ECLI:NL:RBDHA:2020:15159
Rechtbank Den Haag
- Eerste aanleg - enkelvoudig
- Rechtspraak.nl
Niet-ontvankelijkheid van asielberoep wegens te vroege indiening
In deze zaak heeft de Rechtbank Den Haag op 24 september 2020 uitspraak gedaan in een asielzaak waarbij eiseres, vertegenwoordigd door haar gemachtigde mr. L.J. Blijdorp, een beroep had ingesteld tegen de Staatssecretaris van Justitie en Veiligheid, vertegenwoordigd door T. Hogervorst. Eiseres had een herhaalde asielaanvraag ingediend, maar verweerder had niet tijdig beslist op deze aanvraag. Eiseres heeft op 24 mei 2020 een ingebrekestelling verstuurd, waardoor zij haar beroep kon instellen na 8 juni 2020. De rechtbank constateert echter dat het beroepschrift op 8 juni 2020 is ingediend, wat een dag te vroeg is. De rechtbank heeft eiseres de gelegenheid gegeven om te reageren op het verweerschrift van de Staatssecretaris, maar heeft geen reactie ontvangen.
De rechtbank overweegt dat er geen situatie is waarin van eiseres niet redelijkerwijs kan worden gevergd dat zij het bestuursorgaan in gebreke stelt voordat zij beroep instelt.
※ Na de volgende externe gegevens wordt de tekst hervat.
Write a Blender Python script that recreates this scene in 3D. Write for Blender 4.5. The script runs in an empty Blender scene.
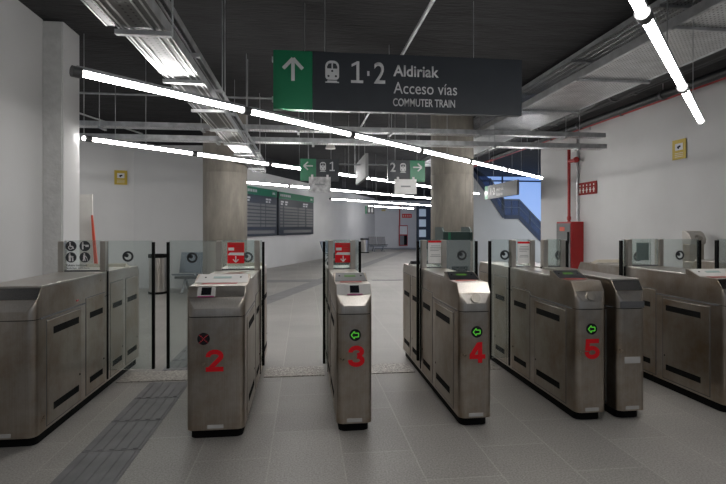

Gezien deze omstandigheden concludeert de rechtbank dat het beroep kennelijk niet-ontvankelijk is. Er is geen aanleiding voor een proceskostenvergoeding. De uitspraak is gedaan door mr. Y. Sneevliet, rechter, in aanwezigheid van M. Bos, griffier. Vanwege coronamaatregelen is de uitspraak niet op een openbare zitting gedaan, maar zal deze alsnog openbaar worden uitgesproken zodra dat weer mogelijk is. De uitspraak is bekendgemaakt op 24 september 2020.